Mfone Parent Firm to Consider Workers’ Demands

The company behind defunct mobile operator Mfone has told its former employees that it will consider covering millions of dollars allegedly owed to them in severance payments.

For the third day running Wednesday, more than 100 former employees—who are unconvinced by assurances of a court appointed administrator and the company, Shenington Investments, that they are trying to address their complaints—staged a protest at Mfone’s shuttered offices in Phnom Penh.

The former employees have vowed to keep protesting until they are paid the $4.44 million to which they say they are entitled in severance cash after Mfone de­clared bankruptcy in January.

In response to a May 13 letter from employees asking for a loan to cover their losses, Singapore-based Shenington Investments—a subsidiary of Thailand’s Thai­Com—wrote, “we are in principle open to exploring how we can assist in such [a] request.”

The letter from Shenington Investments, dated May 22 and obtained Wednesday, is signed by the company’s managing director Chutidej Printhitipa, and says that any assistance by the company would have to be in line with laws and approved by the administrator and the Cambodian courts.

It also says the company had been working “to find an acceptable path to assisting in your request, which will include, among other matters, verifying the amounts being claimed by the Mfone employees.”

On Wednesday, the employees marched about 1 km from Mfone’s old office on Monivong Boulevard to a new office in Chamkar Mon district’s Boeng Keng Kang 3 commune, which has been rented by the administrator trying to offload Mfone’s assets and pay back debtors who claim they are owed a total of more than $160 million.

Administrator Ouk Ry met with the employees and discus­sed the possibility of a loan from ThaiCom and Shenington Investments, which would be paid back when the assets are sold.

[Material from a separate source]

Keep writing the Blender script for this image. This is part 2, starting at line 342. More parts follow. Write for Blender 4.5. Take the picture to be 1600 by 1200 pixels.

Mr. Ry said later he had discussed with both companies loaning money to compensate the workers, but noted such a plan would need guarantees from the government, the court, the administrator and all the other creditors.

“I am not sure that the two companies are able to give a loan to pay the employees,” he said.

One of the protesters, Nhim Vannak, 30, a former technician for Mfone, said he was not convinced.

“This is a trick of the administrator to delay the solution,” he said.